Spanish Slang

Dame un toque –means “to give me a ring/call,” Madrileños also use the toque to communicate phrases such as “Come pick me up around eight; call me when you get there (but I won’t pick you up, I’ll just come outside to meet you)- dame un toque cuando lleges.”

Buenas –I know we all learned “Hola, buenos días” in spanish one, but if you don’t know whether it’s evening yet or still morning, a simple “Buenas”as a greeting when entering a shop, etc works wonders.

A salir –For those commuting on Madrid’s spotless metro, you’ll be hearing this chorused all around you. In crowded trains, people ask the person next to them, “¿(Vas) a salir?” (Are you going to get off here?) so those whose stop is next can move closer to the doors.

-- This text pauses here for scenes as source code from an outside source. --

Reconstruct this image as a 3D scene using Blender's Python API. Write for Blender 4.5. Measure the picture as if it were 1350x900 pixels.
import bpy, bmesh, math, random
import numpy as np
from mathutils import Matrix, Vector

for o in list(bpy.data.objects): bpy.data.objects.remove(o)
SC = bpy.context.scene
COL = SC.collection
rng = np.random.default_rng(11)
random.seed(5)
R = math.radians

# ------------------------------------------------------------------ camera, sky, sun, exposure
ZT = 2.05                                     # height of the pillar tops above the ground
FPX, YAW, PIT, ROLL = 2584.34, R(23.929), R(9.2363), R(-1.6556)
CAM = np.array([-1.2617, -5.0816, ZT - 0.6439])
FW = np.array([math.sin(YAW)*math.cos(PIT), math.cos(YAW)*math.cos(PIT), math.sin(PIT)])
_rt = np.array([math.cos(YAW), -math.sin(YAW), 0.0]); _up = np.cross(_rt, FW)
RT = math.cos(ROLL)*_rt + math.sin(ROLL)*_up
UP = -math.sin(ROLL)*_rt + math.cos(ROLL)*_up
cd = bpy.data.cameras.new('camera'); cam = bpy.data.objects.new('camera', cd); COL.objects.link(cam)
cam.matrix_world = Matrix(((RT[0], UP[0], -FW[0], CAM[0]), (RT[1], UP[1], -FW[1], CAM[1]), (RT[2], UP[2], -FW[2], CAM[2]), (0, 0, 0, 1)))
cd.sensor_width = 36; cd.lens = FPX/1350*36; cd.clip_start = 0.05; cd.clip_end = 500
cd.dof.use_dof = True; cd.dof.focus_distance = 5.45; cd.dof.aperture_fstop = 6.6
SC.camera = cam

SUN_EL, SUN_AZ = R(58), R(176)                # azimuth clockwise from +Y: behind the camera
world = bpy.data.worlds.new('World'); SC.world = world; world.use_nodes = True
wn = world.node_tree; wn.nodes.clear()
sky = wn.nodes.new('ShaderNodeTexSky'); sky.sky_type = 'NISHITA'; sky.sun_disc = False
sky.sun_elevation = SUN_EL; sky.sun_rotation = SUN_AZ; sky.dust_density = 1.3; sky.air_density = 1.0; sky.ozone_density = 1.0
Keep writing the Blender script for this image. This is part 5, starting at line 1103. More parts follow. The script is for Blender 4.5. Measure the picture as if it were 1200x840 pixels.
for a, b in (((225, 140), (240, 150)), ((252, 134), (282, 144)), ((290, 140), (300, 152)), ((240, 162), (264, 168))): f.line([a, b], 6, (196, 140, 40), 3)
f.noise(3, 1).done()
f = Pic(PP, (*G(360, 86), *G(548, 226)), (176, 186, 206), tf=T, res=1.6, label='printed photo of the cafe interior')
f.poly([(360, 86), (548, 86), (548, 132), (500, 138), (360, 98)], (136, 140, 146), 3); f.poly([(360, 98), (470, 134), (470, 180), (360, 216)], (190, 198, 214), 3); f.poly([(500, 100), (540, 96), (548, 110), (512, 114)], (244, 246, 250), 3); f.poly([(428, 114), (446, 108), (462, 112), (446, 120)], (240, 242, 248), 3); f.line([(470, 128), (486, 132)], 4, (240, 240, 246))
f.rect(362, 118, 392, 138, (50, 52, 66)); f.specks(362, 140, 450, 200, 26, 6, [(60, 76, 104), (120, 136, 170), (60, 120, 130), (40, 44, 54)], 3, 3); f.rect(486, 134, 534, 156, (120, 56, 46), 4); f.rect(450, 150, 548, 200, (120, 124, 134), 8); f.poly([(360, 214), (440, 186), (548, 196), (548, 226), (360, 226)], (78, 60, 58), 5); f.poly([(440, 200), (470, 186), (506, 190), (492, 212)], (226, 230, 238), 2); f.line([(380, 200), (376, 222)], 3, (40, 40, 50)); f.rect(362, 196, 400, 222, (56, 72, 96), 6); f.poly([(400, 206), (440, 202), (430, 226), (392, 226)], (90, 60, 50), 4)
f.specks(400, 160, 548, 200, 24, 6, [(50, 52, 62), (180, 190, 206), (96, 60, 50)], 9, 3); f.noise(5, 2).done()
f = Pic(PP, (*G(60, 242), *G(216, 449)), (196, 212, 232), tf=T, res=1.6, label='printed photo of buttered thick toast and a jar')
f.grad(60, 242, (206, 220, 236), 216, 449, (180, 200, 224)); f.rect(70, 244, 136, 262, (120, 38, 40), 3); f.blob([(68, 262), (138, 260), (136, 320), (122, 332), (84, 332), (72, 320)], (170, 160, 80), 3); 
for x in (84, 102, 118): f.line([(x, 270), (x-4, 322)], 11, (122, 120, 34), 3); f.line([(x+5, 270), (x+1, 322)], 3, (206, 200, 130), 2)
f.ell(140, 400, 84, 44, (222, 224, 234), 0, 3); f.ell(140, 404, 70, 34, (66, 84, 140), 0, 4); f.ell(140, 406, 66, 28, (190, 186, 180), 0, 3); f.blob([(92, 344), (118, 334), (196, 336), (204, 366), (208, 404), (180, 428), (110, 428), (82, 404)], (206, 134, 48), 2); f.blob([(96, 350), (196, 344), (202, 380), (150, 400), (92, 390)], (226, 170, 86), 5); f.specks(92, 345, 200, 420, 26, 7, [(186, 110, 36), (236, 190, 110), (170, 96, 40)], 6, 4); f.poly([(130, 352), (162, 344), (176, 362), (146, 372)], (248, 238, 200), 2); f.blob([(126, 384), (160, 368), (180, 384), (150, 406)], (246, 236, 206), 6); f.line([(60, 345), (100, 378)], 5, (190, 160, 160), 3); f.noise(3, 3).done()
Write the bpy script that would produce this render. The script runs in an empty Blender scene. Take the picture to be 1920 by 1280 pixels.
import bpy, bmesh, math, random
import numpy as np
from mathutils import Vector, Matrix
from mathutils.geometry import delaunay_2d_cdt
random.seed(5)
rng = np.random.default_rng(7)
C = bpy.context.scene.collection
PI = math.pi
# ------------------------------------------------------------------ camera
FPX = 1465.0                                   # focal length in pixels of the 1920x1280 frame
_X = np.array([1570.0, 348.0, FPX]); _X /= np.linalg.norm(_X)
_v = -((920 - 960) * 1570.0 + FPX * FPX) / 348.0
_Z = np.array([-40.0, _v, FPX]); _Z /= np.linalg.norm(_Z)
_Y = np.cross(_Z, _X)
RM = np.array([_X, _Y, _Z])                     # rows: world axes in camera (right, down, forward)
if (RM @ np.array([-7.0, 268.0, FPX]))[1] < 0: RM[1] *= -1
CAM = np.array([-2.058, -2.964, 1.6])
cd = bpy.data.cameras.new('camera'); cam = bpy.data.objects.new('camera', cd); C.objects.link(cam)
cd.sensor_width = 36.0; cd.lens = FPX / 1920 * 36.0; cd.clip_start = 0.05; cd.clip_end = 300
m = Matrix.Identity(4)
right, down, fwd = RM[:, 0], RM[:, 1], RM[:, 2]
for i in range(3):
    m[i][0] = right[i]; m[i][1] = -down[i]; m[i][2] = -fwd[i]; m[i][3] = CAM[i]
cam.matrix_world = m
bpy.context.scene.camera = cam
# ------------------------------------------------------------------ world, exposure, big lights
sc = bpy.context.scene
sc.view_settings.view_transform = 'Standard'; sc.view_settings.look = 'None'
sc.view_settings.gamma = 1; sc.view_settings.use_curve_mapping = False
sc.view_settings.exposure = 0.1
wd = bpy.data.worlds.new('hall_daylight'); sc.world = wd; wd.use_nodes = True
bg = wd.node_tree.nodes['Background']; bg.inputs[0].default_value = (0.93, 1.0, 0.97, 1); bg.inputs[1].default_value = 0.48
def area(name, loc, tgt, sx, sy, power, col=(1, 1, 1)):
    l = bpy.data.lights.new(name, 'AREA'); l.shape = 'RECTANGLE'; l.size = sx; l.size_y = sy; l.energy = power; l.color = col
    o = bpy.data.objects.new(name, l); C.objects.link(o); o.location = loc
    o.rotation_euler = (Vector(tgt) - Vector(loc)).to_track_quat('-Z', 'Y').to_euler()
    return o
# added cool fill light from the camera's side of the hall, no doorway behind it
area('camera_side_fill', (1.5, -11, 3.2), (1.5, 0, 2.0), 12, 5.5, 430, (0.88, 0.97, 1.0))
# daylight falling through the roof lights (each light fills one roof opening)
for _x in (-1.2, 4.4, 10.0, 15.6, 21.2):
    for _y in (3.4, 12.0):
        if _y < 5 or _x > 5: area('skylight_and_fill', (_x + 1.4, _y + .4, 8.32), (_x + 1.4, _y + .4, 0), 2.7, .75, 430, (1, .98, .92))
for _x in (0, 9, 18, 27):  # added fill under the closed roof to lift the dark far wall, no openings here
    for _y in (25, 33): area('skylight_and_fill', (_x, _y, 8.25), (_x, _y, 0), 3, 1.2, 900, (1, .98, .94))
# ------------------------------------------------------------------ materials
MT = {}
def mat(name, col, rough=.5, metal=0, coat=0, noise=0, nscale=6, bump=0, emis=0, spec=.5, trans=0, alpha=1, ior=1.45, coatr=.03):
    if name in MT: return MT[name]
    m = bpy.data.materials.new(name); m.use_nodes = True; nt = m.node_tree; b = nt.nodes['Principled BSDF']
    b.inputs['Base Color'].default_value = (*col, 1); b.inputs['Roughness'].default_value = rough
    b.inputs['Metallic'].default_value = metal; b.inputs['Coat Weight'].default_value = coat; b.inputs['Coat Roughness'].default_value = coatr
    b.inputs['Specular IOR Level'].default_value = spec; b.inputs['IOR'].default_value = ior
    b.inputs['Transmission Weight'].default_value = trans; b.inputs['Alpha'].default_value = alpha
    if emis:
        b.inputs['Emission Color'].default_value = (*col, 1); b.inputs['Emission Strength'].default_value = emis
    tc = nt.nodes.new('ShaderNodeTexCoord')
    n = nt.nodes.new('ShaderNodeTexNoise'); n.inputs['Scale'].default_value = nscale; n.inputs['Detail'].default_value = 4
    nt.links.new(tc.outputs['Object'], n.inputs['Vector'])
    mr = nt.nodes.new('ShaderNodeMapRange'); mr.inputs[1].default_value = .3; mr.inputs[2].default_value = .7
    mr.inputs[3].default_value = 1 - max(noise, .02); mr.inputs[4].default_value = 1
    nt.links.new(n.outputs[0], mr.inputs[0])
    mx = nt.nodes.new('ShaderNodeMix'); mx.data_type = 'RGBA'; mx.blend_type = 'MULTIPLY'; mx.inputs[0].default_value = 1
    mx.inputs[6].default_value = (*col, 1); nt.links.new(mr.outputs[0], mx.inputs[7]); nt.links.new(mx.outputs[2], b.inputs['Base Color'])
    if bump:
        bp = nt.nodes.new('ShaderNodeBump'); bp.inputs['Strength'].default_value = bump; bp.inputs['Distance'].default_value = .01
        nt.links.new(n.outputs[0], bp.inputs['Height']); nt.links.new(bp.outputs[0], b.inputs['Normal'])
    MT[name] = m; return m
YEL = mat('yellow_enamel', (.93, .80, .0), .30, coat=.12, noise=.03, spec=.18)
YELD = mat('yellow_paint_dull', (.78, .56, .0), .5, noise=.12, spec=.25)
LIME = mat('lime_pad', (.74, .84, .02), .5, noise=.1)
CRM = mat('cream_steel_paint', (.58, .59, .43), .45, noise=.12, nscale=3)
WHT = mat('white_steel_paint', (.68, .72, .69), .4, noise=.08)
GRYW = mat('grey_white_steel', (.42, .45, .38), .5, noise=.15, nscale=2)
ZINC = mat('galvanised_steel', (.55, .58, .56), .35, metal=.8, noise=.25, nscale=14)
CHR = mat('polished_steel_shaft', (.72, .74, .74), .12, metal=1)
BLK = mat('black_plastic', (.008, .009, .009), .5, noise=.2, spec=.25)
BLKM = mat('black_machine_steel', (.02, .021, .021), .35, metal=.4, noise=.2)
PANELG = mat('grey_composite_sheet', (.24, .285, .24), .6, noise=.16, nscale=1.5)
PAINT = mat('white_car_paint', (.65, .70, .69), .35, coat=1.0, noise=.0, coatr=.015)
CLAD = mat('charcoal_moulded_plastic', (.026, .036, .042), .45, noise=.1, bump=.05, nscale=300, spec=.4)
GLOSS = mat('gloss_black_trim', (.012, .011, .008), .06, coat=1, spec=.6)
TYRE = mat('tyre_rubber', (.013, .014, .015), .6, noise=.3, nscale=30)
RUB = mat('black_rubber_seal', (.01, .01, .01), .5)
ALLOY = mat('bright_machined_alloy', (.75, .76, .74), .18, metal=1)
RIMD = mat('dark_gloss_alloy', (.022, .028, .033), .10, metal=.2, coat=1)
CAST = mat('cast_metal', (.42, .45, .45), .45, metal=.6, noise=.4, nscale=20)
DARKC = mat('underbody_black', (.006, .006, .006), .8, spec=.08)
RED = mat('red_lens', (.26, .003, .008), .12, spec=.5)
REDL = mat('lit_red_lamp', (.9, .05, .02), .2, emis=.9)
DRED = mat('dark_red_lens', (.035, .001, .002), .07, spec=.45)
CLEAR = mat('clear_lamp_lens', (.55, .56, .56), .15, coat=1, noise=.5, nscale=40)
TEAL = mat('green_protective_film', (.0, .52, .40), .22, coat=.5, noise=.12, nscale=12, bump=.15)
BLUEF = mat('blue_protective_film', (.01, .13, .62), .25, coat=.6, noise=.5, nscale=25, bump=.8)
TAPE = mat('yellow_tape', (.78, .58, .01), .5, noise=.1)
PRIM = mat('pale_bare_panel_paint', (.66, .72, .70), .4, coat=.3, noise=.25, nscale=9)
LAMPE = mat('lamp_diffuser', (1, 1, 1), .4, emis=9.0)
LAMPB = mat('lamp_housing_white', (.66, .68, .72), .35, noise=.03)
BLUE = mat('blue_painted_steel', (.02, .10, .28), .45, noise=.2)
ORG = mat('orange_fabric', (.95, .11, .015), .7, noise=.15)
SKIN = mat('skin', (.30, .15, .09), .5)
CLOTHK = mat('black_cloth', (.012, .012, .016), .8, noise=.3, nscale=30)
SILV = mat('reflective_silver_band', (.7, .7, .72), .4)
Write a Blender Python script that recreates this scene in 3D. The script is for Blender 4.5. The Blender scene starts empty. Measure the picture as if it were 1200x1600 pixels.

A ti –literally “to you,” this is a nice way of saying “no problem/my pleasure.”

Dime- “tell me,” if someone calls to you, this response is like the English, “Yah?/What’sup?”

Hombre –as an interjection, “hombre” does not mean “man,” but “Hey/Look/Listen/Wow.” So yes, it can basically be used to start any sentence containing information.

Hasta luego-”See you later.” It is pronounced VERY funny in Madrid. It is pretty much one single sound: “TALUEGO!” This word is pretty much the appropriate response to everything. Even if you will not literally “see them later.”

Vale (pronounced “ba-lay”) –”Okay. ” It is another catch-all phrase and a great space filler, conversation closer, transition word, etc. Embrace the vale.

Tío–Essentially the equivalent of “buddy” or “bro” in English.